Eleventh day of the siege. Raining and cold; troops suffer. Artillery fight this evening with no apparent result. No casualties reported. The rebels displayed numerous campfires across the river last night. It is probably intended to deceive us into the belief that a strong rebel force is over there.
Sabbath Nov. 29th.
Twelfth day. Cannonading and skirmishing all last night. At six o'clock this morning the whole rebel force under the rebel General Longstreet, made a general charge on Fort Saunders and our breast works. After about an hours fighting they were repulsed with the loss of more than a thousand in wounded and killed.

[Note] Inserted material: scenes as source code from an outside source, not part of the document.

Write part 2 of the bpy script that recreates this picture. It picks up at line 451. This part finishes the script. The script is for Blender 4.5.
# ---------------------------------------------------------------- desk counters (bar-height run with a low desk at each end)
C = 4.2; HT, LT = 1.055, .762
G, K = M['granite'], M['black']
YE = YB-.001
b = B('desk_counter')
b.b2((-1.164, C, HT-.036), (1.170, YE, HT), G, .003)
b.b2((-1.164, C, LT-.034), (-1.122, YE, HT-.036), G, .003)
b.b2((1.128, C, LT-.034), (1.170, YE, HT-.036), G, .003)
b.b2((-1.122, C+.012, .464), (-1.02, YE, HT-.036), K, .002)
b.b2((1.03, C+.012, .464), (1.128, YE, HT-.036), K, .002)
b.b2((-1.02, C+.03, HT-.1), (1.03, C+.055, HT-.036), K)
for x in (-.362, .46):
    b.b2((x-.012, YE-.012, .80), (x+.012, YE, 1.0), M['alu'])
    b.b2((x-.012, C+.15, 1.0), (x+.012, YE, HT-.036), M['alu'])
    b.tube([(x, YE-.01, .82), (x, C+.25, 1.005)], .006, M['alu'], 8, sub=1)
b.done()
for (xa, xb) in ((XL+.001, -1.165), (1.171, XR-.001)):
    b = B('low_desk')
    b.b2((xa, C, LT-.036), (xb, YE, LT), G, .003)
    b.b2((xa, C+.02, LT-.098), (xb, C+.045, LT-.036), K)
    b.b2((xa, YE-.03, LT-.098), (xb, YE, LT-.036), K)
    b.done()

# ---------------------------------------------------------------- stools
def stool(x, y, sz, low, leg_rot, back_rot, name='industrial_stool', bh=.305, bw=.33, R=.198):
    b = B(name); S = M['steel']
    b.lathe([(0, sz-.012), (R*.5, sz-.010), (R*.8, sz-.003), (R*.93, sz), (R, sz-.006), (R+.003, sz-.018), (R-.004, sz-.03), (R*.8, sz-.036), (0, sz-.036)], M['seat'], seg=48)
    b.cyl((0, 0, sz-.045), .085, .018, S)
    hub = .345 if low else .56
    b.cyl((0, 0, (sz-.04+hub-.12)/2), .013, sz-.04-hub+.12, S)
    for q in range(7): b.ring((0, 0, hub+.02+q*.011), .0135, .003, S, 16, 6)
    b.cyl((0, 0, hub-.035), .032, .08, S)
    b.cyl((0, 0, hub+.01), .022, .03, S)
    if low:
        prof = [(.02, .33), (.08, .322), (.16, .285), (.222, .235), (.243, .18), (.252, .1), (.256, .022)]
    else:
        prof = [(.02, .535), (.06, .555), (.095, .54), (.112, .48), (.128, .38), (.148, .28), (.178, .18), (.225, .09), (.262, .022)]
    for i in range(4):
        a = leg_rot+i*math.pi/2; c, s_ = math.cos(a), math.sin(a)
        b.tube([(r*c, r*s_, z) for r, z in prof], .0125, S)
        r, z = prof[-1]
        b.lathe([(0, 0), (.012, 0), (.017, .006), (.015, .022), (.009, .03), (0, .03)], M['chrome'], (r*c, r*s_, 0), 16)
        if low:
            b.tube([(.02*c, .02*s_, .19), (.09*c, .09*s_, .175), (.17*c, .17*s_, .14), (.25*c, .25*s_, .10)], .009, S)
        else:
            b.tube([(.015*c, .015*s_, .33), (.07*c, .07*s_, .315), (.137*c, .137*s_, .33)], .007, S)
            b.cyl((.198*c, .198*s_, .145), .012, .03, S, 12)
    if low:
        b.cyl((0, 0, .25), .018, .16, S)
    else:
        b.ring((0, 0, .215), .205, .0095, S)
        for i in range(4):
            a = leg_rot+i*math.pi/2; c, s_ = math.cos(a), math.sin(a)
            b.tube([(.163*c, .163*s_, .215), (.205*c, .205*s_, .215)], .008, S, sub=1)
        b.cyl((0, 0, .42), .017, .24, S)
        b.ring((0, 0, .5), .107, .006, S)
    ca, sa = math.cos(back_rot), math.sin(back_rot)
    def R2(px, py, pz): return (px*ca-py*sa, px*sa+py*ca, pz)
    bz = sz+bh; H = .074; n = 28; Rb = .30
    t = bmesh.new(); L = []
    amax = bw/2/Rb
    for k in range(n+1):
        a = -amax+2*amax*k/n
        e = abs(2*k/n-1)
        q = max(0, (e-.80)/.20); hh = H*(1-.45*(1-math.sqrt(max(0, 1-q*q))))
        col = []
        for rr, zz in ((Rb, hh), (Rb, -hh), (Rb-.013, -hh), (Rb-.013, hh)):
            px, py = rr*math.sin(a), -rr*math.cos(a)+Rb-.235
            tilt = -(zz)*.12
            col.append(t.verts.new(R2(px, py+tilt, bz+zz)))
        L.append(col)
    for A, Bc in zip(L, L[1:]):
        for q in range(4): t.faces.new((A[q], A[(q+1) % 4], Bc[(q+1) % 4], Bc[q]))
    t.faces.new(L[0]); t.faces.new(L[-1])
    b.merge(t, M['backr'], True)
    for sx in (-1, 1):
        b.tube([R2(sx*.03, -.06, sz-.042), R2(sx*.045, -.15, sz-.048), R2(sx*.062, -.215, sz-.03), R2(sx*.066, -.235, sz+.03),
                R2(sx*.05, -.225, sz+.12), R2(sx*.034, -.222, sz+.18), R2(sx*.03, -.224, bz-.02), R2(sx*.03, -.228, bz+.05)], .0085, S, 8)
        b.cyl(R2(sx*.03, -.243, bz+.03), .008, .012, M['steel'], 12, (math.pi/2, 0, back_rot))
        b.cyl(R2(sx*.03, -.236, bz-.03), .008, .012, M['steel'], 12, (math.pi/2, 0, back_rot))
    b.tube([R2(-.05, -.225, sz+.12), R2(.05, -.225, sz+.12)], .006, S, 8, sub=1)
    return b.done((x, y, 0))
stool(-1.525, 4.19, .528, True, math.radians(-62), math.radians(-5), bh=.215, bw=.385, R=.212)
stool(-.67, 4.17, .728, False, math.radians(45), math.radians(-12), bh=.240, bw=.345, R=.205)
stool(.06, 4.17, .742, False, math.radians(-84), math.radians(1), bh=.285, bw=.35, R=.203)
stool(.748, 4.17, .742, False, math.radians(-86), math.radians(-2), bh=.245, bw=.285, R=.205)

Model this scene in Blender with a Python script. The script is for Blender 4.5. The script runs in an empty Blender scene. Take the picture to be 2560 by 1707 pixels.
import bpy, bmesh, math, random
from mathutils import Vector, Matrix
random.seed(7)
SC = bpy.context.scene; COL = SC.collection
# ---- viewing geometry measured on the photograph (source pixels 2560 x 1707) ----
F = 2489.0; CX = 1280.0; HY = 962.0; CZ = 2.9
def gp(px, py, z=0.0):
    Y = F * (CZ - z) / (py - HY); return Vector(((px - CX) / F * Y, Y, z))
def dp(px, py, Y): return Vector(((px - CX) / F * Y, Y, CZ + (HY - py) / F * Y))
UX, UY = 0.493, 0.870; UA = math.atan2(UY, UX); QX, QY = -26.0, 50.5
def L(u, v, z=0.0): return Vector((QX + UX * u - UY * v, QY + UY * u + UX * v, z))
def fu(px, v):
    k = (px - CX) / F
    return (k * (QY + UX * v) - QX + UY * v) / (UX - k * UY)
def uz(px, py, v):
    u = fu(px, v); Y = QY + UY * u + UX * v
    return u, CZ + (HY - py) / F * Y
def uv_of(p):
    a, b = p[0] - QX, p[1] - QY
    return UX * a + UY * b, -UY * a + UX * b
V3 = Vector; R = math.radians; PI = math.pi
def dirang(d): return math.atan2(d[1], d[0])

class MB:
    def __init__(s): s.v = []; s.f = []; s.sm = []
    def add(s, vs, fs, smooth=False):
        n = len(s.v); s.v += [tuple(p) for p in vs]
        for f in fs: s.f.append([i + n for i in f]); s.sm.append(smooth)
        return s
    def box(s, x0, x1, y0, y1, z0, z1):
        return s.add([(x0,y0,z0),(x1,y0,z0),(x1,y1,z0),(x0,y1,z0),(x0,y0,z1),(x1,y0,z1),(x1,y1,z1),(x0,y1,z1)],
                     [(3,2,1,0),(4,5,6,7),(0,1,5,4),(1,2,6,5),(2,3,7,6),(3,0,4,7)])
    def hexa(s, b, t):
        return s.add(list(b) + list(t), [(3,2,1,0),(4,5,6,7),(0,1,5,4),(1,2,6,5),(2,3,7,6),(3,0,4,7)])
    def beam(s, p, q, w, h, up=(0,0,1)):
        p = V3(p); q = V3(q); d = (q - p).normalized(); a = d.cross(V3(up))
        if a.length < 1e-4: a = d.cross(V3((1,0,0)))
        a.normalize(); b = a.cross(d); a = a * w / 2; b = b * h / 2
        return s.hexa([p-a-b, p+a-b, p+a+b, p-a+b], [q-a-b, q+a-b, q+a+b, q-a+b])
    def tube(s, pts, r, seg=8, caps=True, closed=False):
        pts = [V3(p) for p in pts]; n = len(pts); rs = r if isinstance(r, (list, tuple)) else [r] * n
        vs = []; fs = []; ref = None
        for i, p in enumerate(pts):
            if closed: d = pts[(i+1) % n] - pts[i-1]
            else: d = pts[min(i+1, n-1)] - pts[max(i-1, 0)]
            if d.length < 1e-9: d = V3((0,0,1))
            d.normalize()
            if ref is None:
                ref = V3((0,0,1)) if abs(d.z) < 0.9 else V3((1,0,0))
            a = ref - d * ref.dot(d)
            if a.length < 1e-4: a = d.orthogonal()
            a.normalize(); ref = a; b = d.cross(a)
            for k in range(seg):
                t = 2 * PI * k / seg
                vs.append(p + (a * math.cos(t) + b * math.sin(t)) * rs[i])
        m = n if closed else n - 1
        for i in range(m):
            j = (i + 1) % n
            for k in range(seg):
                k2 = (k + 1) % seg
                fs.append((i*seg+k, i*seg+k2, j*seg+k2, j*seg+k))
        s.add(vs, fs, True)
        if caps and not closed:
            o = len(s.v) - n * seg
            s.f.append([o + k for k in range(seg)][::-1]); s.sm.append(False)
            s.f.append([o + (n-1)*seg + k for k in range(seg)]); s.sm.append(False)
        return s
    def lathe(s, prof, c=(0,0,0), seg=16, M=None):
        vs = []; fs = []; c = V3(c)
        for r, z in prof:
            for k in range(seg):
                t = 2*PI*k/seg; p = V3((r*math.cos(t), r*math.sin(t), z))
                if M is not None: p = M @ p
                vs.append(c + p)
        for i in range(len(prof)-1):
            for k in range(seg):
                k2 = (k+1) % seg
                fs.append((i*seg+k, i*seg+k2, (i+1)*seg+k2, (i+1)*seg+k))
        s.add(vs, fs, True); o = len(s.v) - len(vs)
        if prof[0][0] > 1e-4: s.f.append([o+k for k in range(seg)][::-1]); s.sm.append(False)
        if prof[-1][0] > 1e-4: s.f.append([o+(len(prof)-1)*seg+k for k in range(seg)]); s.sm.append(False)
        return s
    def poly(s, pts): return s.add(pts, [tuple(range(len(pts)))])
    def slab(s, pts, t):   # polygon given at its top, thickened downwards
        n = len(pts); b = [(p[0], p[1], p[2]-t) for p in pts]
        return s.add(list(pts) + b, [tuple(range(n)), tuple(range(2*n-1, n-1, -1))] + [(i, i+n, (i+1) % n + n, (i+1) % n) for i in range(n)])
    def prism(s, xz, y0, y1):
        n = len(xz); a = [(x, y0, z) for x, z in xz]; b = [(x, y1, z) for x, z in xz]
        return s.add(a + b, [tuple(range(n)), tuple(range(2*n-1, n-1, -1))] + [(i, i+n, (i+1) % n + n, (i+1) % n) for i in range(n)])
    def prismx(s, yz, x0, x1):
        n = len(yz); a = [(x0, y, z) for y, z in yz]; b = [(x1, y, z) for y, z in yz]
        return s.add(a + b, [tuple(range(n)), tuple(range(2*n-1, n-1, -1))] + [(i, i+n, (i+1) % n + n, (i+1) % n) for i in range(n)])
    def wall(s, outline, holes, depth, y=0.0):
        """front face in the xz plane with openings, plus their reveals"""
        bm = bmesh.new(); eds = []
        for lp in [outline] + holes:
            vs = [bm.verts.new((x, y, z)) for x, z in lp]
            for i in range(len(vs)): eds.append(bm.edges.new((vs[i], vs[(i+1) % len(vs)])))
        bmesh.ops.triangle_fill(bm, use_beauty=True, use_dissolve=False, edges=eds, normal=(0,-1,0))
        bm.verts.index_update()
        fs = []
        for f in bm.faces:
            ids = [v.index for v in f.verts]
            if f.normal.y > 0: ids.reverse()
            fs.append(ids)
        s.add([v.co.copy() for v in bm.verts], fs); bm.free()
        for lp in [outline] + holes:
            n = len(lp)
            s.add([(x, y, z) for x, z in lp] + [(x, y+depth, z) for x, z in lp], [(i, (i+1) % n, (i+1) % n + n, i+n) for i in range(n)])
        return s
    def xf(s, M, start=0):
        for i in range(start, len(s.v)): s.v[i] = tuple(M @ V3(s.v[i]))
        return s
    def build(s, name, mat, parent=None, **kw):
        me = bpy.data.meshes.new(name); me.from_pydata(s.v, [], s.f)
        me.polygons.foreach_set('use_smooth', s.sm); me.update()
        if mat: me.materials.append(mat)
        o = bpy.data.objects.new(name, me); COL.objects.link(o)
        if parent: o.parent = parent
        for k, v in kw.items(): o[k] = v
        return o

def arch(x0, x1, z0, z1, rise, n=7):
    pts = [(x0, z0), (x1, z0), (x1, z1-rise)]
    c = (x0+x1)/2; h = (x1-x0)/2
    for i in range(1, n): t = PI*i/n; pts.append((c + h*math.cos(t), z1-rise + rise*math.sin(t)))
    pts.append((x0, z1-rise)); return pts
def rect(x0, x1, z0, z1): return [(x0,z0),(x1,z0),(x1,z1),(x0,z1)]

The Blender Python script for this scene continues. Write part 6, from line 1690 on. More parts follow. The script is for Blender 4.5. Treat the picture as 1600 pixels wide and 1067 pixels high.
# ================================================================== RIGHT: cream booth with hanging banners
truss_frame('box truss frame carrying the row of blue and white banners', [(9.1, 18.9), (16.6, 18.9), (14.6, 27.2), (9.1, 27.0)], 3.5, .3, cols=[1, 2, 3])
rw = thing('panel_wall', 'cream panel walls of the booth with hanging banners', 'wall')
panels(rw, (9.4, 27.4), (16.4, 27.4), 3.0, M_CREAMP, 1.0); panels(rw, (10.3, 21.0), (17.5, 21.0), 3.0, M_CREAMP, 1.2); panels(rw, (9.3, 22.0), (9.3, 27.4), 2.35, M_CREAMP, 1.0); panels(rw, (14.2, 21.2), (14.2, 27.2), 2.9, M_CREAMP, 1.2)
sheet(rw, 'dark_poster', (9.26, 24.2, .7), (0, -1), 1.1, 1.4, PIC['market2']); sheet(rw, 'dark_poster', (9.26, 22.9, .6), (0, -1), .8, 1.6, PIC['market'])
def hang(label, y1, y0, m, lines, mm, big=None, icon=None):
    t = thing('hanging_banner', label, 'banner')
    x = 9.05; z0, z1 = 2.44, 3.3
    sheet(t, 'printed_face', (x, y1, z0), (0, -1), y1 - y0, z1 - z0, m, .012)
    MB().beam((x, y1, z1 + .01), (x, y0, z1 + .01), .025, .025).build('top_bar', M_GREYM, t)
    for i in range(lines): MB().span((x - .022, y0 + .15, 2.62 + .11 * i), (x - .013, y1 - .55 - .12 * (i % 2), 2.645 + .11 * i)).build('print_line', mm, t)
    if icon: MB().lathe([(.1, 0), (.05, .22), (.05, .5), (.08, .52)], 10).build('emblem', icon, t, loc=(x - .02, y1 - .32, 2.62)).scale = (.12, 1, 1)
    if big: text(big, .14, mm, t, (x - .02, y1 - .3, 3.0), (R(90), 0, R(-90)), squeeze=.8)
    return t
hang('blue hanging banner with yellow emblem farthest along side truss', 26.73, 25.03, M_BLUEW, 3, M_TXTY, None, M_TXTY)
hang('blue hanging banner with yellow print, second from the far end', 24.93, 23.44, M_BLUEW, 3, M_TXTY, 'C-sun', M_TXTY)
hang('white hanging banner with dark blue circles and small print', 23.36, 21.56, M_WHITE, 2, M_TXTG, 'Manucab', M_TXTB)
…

This was a signal victory for our troops. Our men expected a charge to be made eventually and were well prepared. As an entanglement, our troops during the course of the siege, crawled out at night and wove telegraph wire around the stumps and trees of which there were many, forming a sort of net work; the enemy charging over this wire entanglement were thrown into inextricable confusion, at the same time were swept by drape and canister, and by our rifle fire, and easily repulsed. Our loss was only seven in killed and wounded.
Monday Nov. 30th.
Thirteenth day of the siege. Weather clear and cold. Troops in good heart since the fight yesterday, although subsisting on chopped corn and molasses. No coffee; coffee is a great stand by in the army and our men miss it greatly. The victory yesterday was a great inspiration. In addition to short rations the men are much in need of clothing and shoes, especially at the inclement season of the year.